Given task
Tally up the lines below that include the word "this". Answer with the number alone.

Material to process
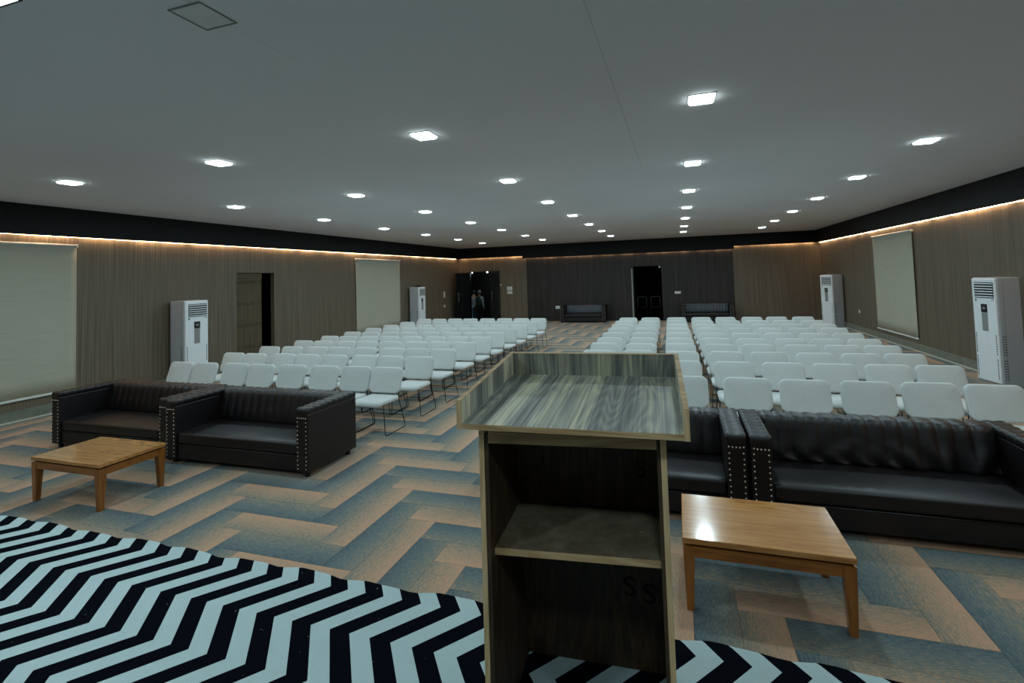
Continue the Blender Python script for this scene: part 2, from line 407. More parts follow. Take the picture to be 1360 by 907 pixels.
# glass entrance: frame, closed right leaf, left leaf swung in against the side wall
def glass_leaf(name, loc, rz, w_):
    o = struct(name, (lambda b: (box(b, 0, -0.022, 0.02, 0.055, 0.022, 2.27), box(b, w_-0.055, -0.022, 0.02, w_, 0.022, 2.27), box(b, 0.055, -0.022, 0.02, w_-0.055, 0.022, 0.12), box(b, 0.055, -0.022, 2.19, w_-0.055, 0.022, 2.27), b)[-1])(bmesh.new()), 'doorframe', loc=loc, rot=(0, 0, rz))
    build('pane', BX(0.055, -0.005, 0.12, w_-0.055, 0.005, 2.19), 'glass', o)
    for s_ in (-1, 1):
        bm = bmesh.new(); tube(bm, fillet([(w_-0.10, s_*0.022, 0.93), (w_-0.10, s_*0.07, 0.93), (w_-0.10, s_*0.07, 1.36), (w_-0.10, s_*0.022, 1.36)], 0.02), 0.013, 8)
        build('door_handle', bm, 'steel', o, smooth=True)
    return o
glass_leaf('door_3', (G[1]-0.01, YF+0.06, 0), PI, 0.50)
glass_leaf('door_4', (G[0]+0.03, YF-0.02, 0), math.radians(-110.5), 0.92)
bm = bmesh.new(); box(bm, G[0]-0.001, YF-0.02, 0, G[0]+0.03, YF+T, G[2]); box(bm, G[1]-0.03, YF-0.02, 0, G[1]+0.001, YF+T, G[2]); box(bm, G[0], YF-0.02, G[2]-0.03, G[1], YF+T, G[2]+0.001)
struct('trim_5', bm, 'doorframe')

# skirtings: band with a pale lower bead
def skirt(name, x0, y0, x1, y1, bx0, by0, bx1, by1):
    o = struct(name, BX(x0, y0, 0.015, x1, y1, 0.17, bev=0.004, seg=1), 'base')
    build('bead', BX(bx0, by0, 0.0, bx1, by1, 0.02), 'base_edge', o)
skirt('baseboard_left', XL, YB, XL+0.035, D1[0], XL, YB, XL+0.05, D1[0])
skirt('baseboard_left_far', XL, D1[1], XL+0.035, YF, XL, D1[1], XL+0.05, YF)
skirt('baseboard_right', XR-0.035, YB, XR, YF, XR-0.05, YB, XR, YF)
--
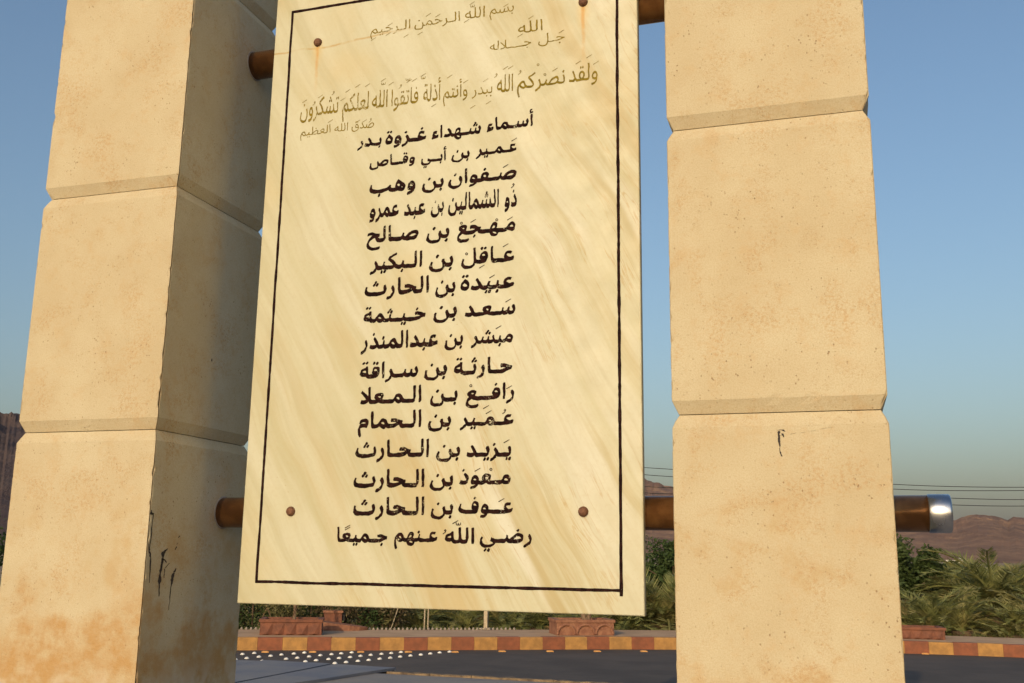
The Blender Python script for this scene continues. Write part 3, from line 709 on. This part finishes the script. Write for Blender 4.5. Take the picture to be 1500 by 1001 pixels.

Exercise output
2